Given material:

** Begin **

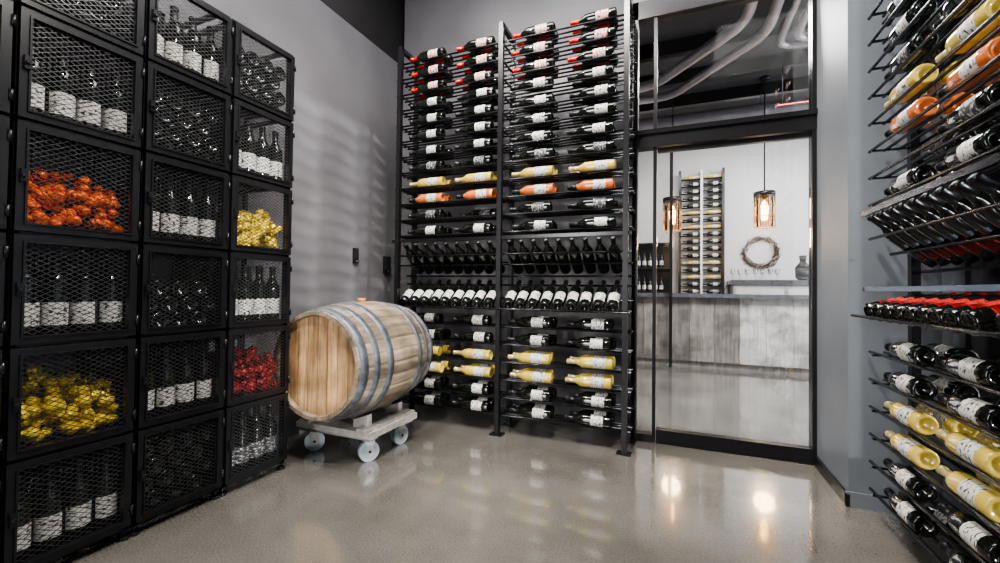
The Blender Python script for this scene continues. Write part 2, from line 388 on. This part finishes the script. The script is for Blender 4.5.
for ci in range(4):
    y0 = 1.755-CW*(4-ci)+.006; y1 = y0+CW-.012
    root = empty("wine_locker")
    fr = MB(); bo = MB()
    for x in (XF-.022, XBk):
        for y in (y0, y1-.022):
            fr.box((x, y, .03), (x+.022, y+.022, Z0+6*CP), 'steel')
            fr.cyl((x+.011, y+.011, 0), (x+.011, y+.011, .012), .02, 'steel', 10)
            fr.cyl((x+.011, y+.011, .01), (x+.011, y+.011, .035), .007, 'steel', 8)
    for r in range(7):
        z = Z0+r*CP
        for y in (y0+.022, y1-.022-.016):
            fr.box((XBk+.022, y-.02, z-.01), (XF-.022, y, z+.008), 'steel')
        for x in (XF-.022, XBk):
            fr.box((x, y0, z-.011), (x+.022, y1, z+.011), 'steel')
        mesh_strips(fr, (XBk+.02, y0+.02, z+.006), (0,1,0), (1,0,0), y1-y0-.04, XF-XBk-.04)
    for y in (y0+.004, y1-.004):
        mesh_strips(fr, (XBk+.02, y, Z0), (1,0,0), (0,0,1), XF-XBk-.04, 6*CP)
    for r in range(6):
        za = Z0+r*CP+.006; zb = za+CP-.012; ya = y0+.003; yb = y1-.003; x0 = XF+.002; x1 = XF+.02; w = .027
        fr.box((x0, ya, za), (x1, ya+w, zb), 'steel'); fr.box((x0, yb-w, za), (x1, yb, zb), 'steel')
        fr.box((x0, ya+w, za), (x1, yb-w, za+w), 'steel'); fr.box((x0, ya+w, zb-w), (x1, yb-w, zb), 'steel')
        l = .006
        fr.box((x1, ya+w-l, za+w-l), (x1+.006, ya+w, zb-w+l), 'steel'); fr.box((x1, yb-w, za+w-l), (x1+.006, yb-w+l, zb-w+l), 'steel')
        fr.box((x1, ya+w, za+w-l), (x1+.006, yb-w, za+w), 'steel'); fr.box((x1, ya+w, zb-w), (x1+.006, yb-w, zb-w+l), 'steel')
        mesh_strips(fr, (x0+.01, ya+w, za+w), (0,1,0), (0,0,1), yb-ya-2*w, zb-za-2*w)
        for hz in (za+.06, zb-.06): fr.cyl((x1+.002, yb+.001, hz-.018), (x1+.002, yb+.001, hz+.018), .006, 'steel', 8)
        fr.box((x1, ya+.008, (za+zb)/2-.022), (x1+.012, ya+.024, (za+zb)/2+.022), 'steel')
        fr.cyl((x1+.01, ya+.016, (za+zb)/2), (x1+.022, ya+.016, (za+zb)/2), .007, 'steel', 8)
    cy = (y0+y1)/2
    for r in range(6):
        zf = Z0+r*CP+.012
        t = plans[ci][5-r]
        if t.startswith('std'):
            kd = 'darkb' if t == 'stdb' else 'dark'
            for a in range(4):
                for b in range(3):
                    an = random.uniform(-.5, .5)
                    place(bo, kd, (XF-.055-b*.095, cy+(a-1.5)*.080+random.uniform(-.001,.001), zf), (0,0,1), (math.cos(an)+.2, math.sin(an)-.35, 0))
        else:
            if t == 'pileG': mm = dict(G='glassd', F='foilgold')
            elif t == 'pileO': mm = dict(G='glassd', F='foilorange')
            elif t == 'pileC': mm = dict(G='glassd', F='foilcrim')
            else: mm = None
            if mm:
                for lay, cnt in enumerate((3, 2)):
                    for a in range(cnt):
                        yy = cy+(a-(cnt-1)/2)*.094
                        place(bo, '', (XBk+.025, yy, zf+.0445+lay*.078), (1, 0, .02), (0,0,1), BF, mm)
                for q in range(190):
                    fx = XF-.035-random.random()**1.5*.24; fy = cy+random.uniform(-.150, .150)
                    hz = zf+.02+random.random()*(.215*(1-abs(fy-cy)*1.6)) * (1 if fx < XF-.06 else .8)
                    d = Vector((random.uniform(.3,1), random.uniform(-.8,.8), random.uniform(-.3,.6))).normalized()
                    p = Vector((fx, fy, hz))-d*.03; F = mm['F']
                    bo.cyl(p, p+d*.018, .013, F, 9, .022); bo.cyl(p+d*.018, p+d*.034, .022, F, 9, .019); bo.cyl(p+d*.034, p+d*.042, .019, F, 9, .008)
            else:
                for lay, cnt in enumerate((3, 4, 3, 4)):
                    for a in range(cnt):
                        yy = cy+(a-(cnt-1)/2)*.081
                        if t == 'pileKs' and lay > 2: continue
                        place(bo, 'dark' if t == 'pileK2' else 'darkb', (XF-.02-random.random()*.01, yy, zf+.04+lay*.069), (-1, 0, 0), (0,0,1))
    fr.obj("locker_frame", root); bo.obj("stored_bottles", root)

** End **

Short task: All of the data needs repeating exactly, but the pictures do not.

Result of the task:
The Blender Python script for this scene continues. Write part 2, from line 388 on. This part finishes the script. The script is for Blender 4.5.
for ci in range(4):
    y0 = 1.755-CW*(4-ci)+.006; y1 = y0+CW-.012
    root = empty("wine_locker")
    fr = MB(); bo = MB()
    for x in (XF-.022, XBk):
        for y in (y0, y1-.022):
            fr.box((x, y, .03), (x+.022, y+.022, Z0+6*CP), 'steel')
            fr.cyl((x+.011, y+.011, 0), (x+.011, y+.011, .012), .02, 'steel', 10)
            fr.cyl((x+.011, y+.011, .01), (x+.011, y+.011, .035), .007, 'steel', 8)
    for r in range(7):
        z = Z0+r*CP
        for y in (y0+.022, y1-.022-.016):
            fr.box((XBk+.022, y-.02, z-.01), (XF-.022, y, z+.008), 'steel')
        for x in (XF-.022, XBk):
            fr.box((x, y0, z-.011), (x+.022, y1, z+.011), 'steel')
        mesh_strips(fr, (XBk+.02, y0+.02, z+.006), (0,1,0), (1,0,0), y1-y0-.04, XF-XBk-.04)
    for y in (y0+.004, y1-.004):
        mesh_strips(fr, (XBk+.02, y, Z0), (1,0,0), (0,0,1), XF-XBk-.04, 6*CP)
    for r in range(6):
        za = Z0+r*CP+.006; zb = za+CP-.012; ya = y0+.003; yb = y1-.003; x0 = XF+.002; x1 = XF+.02; w = .027
        fr.box((x0, ya, za), (x1, ya+w, zb), 'steel'); fr.box((x0, yb-w, za), (x1, yb, zb), 'steel')
        fr.box((x0, ya+w, za), (x1, yb-w, za+w), 'steel'); fr.box((x0, ya+w, zb-w), (x1, yb-w, zb), 'steel')
        l = .006
        fr.box((x1, ya+w-l, za+w-l), (x1+.006, ya+w, zb-w+l), 'steel'); fr.box((x1, yb-w, za+w-l), (x1+.006, yb-w+l, zb-w+l), 'steel')
        fr.box((x1, ya+w, za+w-l), (x1+.006, yb-w, za+w), 'steel'); fr.box((x1, ya+w, zb-w), (x1+.006, yb-w, zb-w+l), 'steel')
        mesh_strips(fr, (x0+.01, ya+w, za+w), (0,1,0), (0,0,1), yb-ya-2*w, zb-za-2*w)
        for hz in (za+.06, zb-.06): fr.cyl((x1+.002, yb+.001, hz-.018), (x1+.002, yb+.001, hz+.018), .006, 'steel', 8)
        fr.box((x1, ya+.008, (za+zb)/2-.022), (x1+.012, ya+.024, (za+zb)/2+.022), 'steel')
        fr.cyl((x1+.01, ya+.016, (za+zb)/2), (x1+.022, ya+.016, (za+zb)/2), .007, 'steel', 8)
    cy = (y0+y1)/2
    for r in range(6):
        zf = Z0+r*CP+.012
        t = plans[ci][5-r]
        if t.startswith('std'):
            kd = 'darkb' if t == 'stdb' else 'dark'
            for a in range(4):
                for b in range(3):
                    an = random.uniform(-.5, .5)
                    place(bo, kd, (XF-.055-b*.095, cy+(a-1.5)*.080+random.uniform(-.001,.001), zf), (0,0,1), (math.cos(an)+.2, math.sin(an)-.35, 0))
        else:
            if t == 'pileG': mm = dict(G='glassd', F='foilgold')
            elif t == 'pileO': mm = dict(G='glassd', F='foilorange')
            elif t == 'pileC': mm = dict(G='glassd', F='foilcrim')
            else: mm = None
            if mm:
                for lay, cnt in enumerate((3, 2)):
                    for a in range(cnt):
                        yy = cy+(a-(cnt-1)/2)*.094
                        place(bo, '', (XBk+.025, yy, zf+.0445+lay*.078), (1, 0, .02), (0,0,1), BF, mm)
                for q in range(190):
                    fx = XF-.035-random.random()**1.5*.24; fy = cy+random.uniform(-.150, .150)
                    hz = zf+.02+random.random()*(.215*(1-abs(fy-cy)*1.6)) * (1 if fx < XF-.06 else .8)
                    d = Vector((random.uniform(.3,1), random.uniform(-.8,.8), random.uniform(-.3,.6))).normalized()
                    p = Vector((fx, fy, hz))-d*.03; F = mm['F']
                    bo.cyl(p, p+d*.018, .013, F, 9, .022); bo.cyl(p+d*.018, p+d*.034, .022, F, 9, .019); bo.cyl(p+d*.034, p+d*.042, .019, F, 9, .008)
            else:
                for lay, cnt in enumerate((3, 4, 3, 4)):
                    for a in range(cnt):
                        yy = cy+(a-(cnt-1)/2)*.081
                        if t == 'pileKs' and lay > 2: continue
                        place(bo, 'dark' if t == 'pileK2' else 'darkb', (XF-.02-random.random()*.01, yy, zf+.04+lay*.069), (-1, 0, 0), (0,0,1))
    fr.obj("locker_frame", root); bo.obj("stored_bottles", root)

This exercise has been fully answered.